The music that plays in the background in so many scenes adds to the sensory richness. Ernest whistles “Thinking Blues,” sung by Bessie Smith, when he and Jane ride the Ferris wheel at the Western Fair. Meredith notices the howling of the 1990s iconic band, Siouxsie and the Banshees, coming from Jane’s room. Johnny Cash singing “Ring of Fire” reminds Jane of the music her dad played in the car.
The subplot of Burr concerns Ernest, the elderly town misfit. For years, he has lived in his own world of grief, haunted by the drowning of his nine-year-old sister, Evelyn. No one in town understands Jane’s sorrow like Ernest and the two outsiders are drawn to each other through grief. Lockyer depicts this unlikely friendship hauntingly, and the journey they take together is masterfully developed with quirky secondary characters. Part two of this three-part novel is their story, which is fast-paced and hard to put down. Ernest isn’t a character who is initially easy to relate to. He has experienced loss, institutionalization and lives as a recluse. But beneath the surface, he is a brave survivor waiting to be recognized. When Jane asks Ernest what happened to his sister, “there’s relief in his face, as if he’s been waiting a long time for someone to ask.”

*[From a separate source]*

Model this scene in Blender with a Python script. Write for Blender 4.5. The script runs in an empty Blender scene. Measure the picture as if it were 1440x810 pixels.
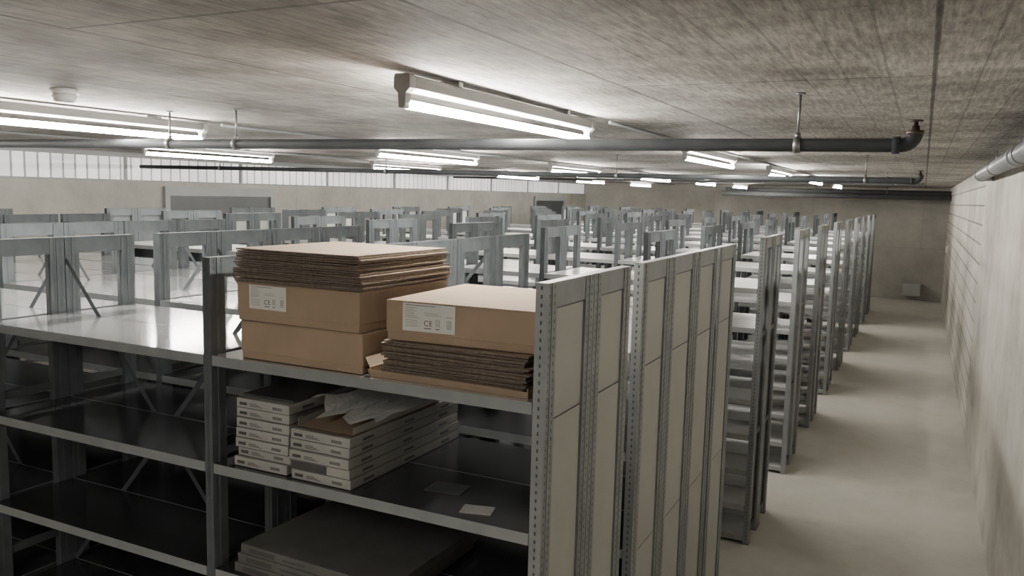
import bpy, bmesh, math, random
from mathutils import Vector, Matrix
random.seed(7)
C = bpy.context.scene.collection
CH = 2.4
H = 2.151; CEIL = 2.792
LV = [1.803, 1.408, 1.012, 0.615, 0.22]
LVF = [1.803, 1.53, 1.28, 1.03, 0.78, 0.53, 0.28, 0.06]
X0 = -0.952; W = 1.295; NB = 5
NF = 8; WFAR = W * NB / NF
WR = 0.548; WL = -8.98; YB = 23.07; YF = -2.6
HX = 0.0185   # half post thickness in X
PD = 0.070    # post size in Y

# ---------------------------------------------------------------- materials
def new_mat(name):
    m = bpy.data.materials.new(name); m.use_nodes = True
    nt = m.node_tree; nt.nodes.clear()
    o = nt.nodes.new('ShaderNodeOutputMaterial'); b = nt.nodes.new('ShaderNodeBsdfPrincipled')
    nt.links.new(b.outputs[0], o.inputs[0])
    return m, nt, b
def N(nt, t, **k):
    n = nt.nodes.new(t)
    for a, v in k.items(): setattr(n, a, v)
    return n
def ramp(nt, fac, stops):
    r = N(nt, 'ShaderNodeValToRGB')
    el = r.color_ramp.elements
    while len(el) < len(stops): el.new(0.5)
    for e, (p, c) in zip(el, stops):
        e.position = p; e.color = (*c, 1)
    nt.links.new(fac, r.inputs[0]); return r.outputs[0]
def noisy(name, c1, c2, scale=5, rough=.5, metal=0., stretch=(1, 1, 1), bump=0., detail=6, rough2=None, spec=.5, lo=.3, hi=.7, coord='Object'):
    m, nt, b = new_mat(name)
    tc = N(nt, 'ShaderNodeTexCoord'); mp = N(nt, 'ShaderNodeMapping'); mp.inputs['Scale'].default_value = stretch
    nt.links.new(tc.outputs[coord], mp.inputs[0])
    n = N(nt, 'ShaderNodeTexNoise'); n.inputs['Scale'].default_value = scale; n.inputs['Detail'].default_value = detail
    n.inputs['Roughness'].default_value = .55
    nt.links.new(mp.outputs[0], n.inputs['Vector'])
    col = ramp(nt, n.outputs['Fac'], [(lo, c1), (hi, c2)])
    nt.links.new(col, b.inputs['Base Color'])
    b.inputs['Roughness'].default_value = rough; b.inputs['Metallic'].default_value = metal
    b.inputs['Specular IOR Level'].default_value = spec
    if rough2 is not None:
        mr = N(nt, 'ShaderNodeMapRange'); mr.inputs['From Min'].default_value = .3; mr.inputs['From Max'].default_value = .7
        mr.inputs['To Min'].default_value = rough; mr.inputs['To Max'].default_value = rough2
        nt.links.new(n.outputs['Fac'], mr.inputs['Value']); nt.links.new(mr.outputs[0], b.inputs['Roughness'])
    if bump:
        bp = N(nt, 'ShaderNodeBump'); bp.inputs['Strength'].default_value = bump; bp.inputs['Distance'].default_value = .01
        nt.links.new(n.outputs['Fac'], bp.inputs['Height']); nt.links.new(bp.outputs[0], b.inputs['Normal'])
    return m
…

Ernest, Jane and Meredith are genuine characters. Like the family and friends in our own lives, they are not perfect. Broken and grieving, they do odd things and push people away, but Lockyer writes without judgment, allowing them the space and time they need. Her humanity and compassion convinced me and kept me reading.
I wanted to turn away sometimes from the intensity of the imagery and emotions in Burr, but that is the nature of grief: it’s relentless. Lockyer captures this fierceness with writing that is vivid and powerful. So many sentences pierce your defenses, yet the story never loses its flow. The river of grief that runs through the book eventually carries us to an ending which is fluid and thought-provoking. You begin this book feeling sorrow and disorientation and you end it feeling reassured that there is a way back after loss. In the final section, in a series of evocative snapshots, the characters resume life in Burr. We can see that they have been changed by their grief, that they have unanswered questions but there’s no going back or standing still, there’s only going through.